Unlike Soviet Russia or Communist China or the crazy regime in Burma, the Indians, after Independence, realized they couldn't get the vast majority of peasants to pay anything towards the Government. Taxes may be the price of Civilization but our sturdy yeoman don't want Civilization- this was the secret of Gandhi's appeal. No doubt, some displaced tribals in the tea-estates and so forth could still be exploited, but a better course was to let the productivity of Indian peasants stagnate, or fall at the margin, so as to pass around the begging bowl. Indian mathematical economists gained an arbitrage opportunity in this way and some gained global prominence- as opposed to the obloquy they richly deserved. Sadly, beggary turns out to be a very expensive way to earn your living and so the Economists were disintermediated so as to permit the more assertive peasants to grow more food, feed the nation, and rise up economically, socially and politically.
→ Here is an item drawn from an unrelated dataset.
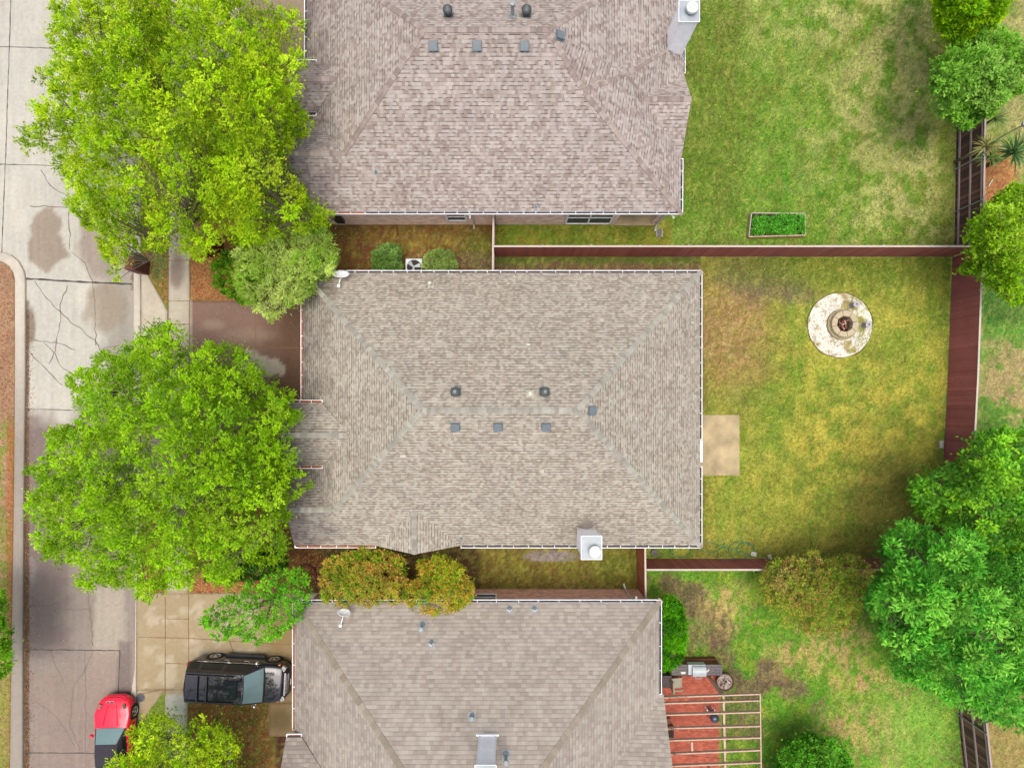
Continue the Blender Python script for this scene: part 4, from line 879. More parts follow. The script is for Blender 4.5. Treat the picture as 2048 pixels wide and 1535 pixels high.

In several parts of India, they insisted their kids or grand-kids study STEM type subjects or set up businesses rather than just become pseudo Left wing Social Scientists or bureaucrats. Then they kicked the elites in the goolies and elected people like themselves- much to the chagrin of the Iyers & Bannerjee & Banajis & other such expat fuckwits.

It is ludicrous to suggest that Patels, or Jats, or Nadars or other such assertive peasant castes would let themselves be fucked over for all eternity in the manner of more supine populations, of mixed origin, located on cholera prone flood plains. Indeed, even they grow restive- though the solution to the problem of involuted agriculture is industrialization and urbanization which Left wing nutters refuse to deliver. However, it must be said, that assertive castes can still use 'feudal' arrangements to advance. This is not captured by 'official' figures, but British officials were aware it was happening and, together with the local notables who attended their kutcheris, found a modus vivendi. This was a wholly idiographic matter and no nomothetic research project can parsimoniously capture the underlying structural causal model. Instead, all it can do is support mischievous availability cascades- e.g. the Indian obsession with land reform as inevitably boosting productivity and ending the food shortage as opposed to perpetuating extreme poverty, reducing labor mobility, and increasing agricultural involution.

Banerjee & Iyer are contributing to an availability cascade which privileges History over Geography and permits the Ideologue with no direct knowledge of the country she is pontificating about to claim an interessement role. They admit that, in practice, there was a wide range of tenure systems. Moreover, information is severely lacking for many districts. Thus, they are having to make up the numbers in many cases, thus rendering the exercise wholly arbitrary and unscientific.

Though controversial- Iversen, Palmer-Jones & Sen have a paper challenging Iyer & Bannerjee's contention that the Central Provinces were 'zamindari' as opposed to 'malguzari' areas and thus their result does not follow- this paper is far better than average. But it is still junk social science. It is making a false claim- viz. stuff some Brits did a long time ago still has some impact. The truth is the Brits had to adjust to India's physical and social geography just as, after Independence, brown shitheads with PhDs in Mathematical Economics had to either emigrate and babble nonsense elsewhere or else shut the fuck up and let the politicians proceed in a pragmatic manner on the basis of existing reality not some stupid mathematical model.